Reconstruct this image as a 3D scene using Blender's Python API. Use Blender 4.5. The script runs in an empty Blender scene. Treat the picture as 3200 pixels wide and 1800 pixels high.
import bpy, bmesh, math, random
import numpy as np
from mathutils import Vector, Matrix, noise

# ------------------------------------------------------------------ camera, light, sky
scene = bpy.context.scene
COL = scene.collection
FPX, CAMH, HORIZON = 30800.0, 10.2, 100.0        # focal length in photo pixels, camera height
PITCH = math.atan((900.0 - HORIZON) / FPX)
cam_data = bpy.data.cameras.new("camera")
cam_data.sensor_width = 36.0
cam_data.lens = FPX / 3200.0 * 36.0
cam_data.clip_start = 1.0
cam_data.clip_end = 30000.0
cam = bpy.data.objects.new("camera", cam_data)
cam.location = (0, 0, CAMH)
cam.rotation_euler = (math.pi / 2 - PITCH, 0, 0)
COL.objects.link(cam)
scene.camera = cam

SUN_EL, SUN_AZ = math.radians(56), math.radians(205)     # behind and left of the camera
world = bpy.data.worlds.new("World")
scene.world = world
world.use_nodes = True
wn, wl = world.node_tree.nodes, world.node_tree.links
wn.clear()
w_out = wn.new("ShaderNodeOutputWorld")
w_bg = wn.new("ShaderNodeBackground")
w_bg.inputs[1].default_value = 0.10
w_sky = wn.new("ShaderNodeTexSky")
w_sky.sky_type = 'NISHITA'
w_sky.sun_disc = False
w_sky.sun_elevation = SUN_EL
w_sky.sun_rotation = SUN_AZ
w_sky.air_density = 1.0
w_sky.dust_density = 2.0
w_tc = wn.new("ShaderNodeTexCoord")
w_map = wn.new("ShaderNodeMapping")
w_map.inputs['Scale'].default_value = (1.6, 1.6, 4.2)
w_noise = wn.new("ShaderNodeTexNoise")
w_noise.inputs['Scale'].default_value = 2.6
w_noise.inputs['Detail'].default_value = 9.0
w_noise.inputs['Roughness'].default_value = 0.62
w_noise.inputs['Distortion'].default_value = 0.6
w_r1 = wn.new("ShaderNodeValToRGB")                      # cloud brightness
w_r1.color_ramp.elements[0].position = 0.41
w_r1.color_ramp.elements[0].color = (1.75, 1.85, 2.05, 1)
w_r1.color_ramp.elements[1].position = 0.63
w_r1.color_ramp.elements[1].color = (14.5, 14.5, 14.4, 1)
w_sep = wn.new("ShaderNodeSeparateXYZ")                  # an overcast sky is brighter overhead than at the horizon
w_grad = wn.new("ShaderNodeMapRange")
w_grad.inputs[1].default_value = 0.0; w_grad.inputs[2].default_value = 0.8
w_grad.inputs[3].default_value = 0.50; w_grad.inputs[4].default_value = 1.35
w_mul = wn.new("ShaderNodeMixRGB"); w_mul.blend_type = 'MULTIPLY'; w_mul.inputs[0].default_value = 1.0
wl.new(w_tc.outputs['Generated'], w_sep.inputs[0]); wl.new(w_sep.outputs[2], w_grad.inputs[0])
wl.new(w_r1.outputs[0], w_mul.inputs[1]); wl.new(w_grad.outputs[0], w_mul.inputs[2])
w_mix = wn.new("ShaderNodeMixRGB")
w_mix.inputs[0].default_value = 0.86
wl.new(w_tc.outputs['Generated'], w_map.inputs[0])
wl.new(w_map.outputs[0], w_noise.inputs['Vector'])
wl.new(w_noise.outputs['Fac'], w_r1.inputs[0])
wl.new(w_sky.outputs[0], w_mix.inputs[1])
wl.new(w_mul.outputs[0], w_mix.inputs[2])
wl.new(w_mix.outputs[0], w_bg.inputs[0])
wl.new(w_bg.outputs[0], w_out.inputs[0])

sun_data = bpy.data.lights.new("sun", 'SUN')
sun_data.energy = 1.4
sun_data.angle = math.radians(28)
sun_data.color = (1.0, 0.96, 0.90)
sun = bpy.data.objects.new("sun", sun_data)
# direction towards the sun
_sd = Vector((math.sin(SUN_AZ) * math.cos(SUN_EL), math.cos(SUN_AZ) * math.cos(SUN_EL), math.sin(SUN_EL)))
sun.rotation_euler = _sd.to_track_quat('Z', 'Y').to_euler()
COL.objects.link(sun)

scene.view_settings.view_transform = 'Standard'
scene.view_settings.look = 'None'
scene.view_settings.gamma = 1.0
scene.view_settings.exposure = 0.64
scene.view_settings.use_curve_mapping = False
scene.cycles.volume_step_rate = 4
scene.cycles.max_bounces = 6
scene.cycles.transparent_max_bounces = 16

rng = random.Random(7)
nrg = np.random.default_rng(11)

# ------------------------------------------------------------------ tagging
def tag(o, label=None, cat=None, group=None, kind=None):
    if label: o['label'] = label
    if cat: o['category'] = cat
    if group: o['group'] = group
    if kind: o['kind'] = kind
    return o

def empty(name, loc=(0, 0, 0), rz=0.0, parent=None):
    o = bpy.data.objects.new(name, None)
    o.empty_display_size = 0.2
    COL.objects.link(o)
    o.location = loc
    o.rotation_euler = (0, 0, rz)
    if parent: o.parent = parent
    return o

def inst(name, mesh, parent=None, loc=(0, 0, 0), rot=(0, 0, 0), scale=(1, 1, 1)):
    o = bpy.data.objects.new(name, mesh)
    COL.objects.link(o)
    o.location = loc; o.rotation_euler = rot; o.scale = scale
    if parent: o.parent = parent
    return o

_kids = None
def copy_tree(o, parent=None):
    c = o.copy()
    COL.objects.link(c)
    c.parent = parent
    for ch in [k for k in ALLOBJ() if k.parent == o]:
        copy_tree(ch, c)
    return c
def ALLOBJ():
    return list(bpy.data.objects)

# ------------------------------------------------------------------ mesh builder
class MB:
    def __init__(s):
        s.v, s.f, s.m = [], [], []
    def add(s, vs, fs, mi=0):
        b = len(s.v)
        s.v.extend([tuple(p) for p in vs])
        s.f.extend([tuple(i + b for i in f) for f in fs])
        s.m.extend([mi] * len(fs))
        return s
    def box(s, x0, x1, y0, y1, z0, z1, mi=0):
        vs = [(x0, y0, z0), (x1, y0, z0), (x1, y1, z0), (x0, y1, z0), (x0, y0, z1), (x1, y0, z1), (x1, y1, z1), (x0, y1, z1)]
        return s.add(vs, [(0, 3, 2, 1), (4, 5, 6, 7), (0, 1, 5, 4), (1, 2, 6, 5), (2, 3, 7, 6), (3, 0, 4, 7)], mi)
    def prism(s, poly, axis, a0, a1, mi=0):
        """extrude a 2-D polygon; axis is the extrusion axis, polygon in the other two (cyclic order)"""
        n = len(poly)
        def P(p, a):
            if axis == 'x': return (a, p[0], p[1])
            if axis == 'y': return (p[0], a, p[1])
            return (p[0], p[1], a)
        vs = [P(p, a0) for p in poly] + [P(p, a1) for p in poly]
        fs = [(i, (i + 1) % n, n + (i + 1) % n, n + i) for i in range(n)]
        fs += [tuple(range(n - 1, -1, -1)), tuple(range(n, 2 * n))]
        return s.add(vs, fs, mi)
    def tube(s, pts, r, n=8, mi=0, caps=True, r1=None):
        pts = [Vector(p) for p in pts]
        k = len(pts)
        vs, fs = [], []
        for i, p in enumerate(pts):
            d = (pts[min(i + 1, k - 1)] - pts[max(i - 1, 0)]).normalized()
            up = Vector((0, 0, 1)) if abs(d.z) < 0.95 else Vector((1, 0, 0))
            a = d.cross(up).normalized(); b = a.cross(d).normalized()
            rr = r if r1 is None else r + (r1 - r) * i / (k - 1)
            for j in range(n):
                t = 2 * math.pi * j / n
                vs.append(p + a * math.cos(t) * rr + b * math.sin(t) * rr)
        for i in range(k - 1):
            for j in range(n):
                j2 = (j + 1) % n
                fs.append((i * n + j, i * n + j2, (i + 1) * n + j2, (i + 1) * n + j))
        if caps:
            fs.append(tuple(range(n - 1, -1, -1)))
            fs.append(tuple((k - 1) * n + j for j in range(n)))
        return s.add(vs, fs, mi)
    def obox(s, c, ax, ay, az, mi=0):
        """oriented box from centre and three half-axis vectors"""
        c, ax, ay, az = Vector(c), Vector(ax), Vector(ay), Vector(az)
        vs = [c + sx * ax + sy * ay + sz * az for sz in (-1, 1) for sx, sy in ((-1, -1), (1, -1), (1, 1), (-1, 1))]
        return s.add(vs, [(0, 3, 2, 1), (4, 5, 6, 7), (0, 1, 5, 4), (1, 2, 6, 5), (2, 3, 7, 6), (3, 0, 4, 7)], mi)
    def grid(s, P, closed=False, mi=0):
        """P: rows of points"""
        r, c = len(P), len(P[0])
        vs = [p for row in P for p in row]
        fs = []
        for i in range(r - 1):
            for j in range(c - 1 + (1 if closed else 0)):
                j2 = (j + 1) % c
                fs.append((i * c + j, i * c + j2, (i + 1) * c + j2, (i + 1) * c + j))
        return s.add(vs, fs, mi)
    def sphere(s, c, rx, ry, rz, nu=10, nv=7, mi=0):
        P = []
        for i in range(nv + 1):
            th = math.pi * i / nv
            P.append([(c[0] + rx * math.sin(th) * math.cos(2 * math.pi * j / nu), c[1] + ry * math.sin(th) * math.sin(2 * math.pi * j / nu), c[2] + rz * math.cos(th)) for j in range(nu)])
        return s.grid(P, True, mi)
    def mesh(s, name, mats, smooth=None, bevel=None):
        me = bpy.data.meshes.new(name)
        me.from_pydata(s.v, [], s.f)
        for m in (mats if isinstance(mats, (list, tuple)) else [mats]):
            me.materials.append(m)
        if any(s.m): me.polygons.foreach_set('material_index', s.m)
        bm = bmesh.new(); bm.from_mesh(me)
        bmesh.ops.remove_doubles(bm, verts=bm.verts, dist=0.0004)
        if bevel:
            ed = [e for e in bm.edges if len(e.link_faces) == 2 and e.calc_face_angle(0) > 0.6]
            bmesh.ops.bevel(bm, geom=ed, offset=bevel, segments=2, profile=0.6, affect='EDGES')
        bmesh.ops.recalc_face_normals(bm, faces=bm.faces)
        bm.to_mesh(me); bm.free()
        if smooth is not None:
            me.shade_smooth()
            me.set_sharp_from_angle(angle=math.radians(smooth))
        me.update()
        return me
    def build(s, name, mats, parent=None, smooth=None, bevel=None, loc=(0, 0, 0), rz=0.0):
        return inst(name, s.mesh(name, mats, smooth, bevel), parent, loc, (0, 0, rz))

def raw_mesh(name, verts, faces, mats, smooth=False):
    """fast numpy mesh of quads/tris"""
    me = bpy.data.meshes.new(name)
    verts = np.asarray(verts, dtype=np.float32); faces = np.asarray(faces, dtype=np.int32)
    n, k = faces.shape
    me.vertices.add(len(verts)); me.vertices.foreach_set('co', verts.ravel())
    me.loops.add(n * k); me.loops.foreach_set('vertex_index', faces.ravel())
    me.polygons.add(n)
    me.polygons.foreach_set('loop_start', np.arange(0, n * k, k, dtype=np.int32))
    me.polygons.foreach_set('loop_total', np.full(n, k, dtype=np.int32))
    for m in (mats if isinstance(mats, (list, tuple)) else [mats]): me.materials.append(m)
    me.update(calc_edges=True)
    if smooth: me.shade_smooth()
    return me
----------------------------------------
## WORK TO COMPLETE
Work through the data and report how many of its lines hold the word "pixels", giving only the figure.

## REPLY
2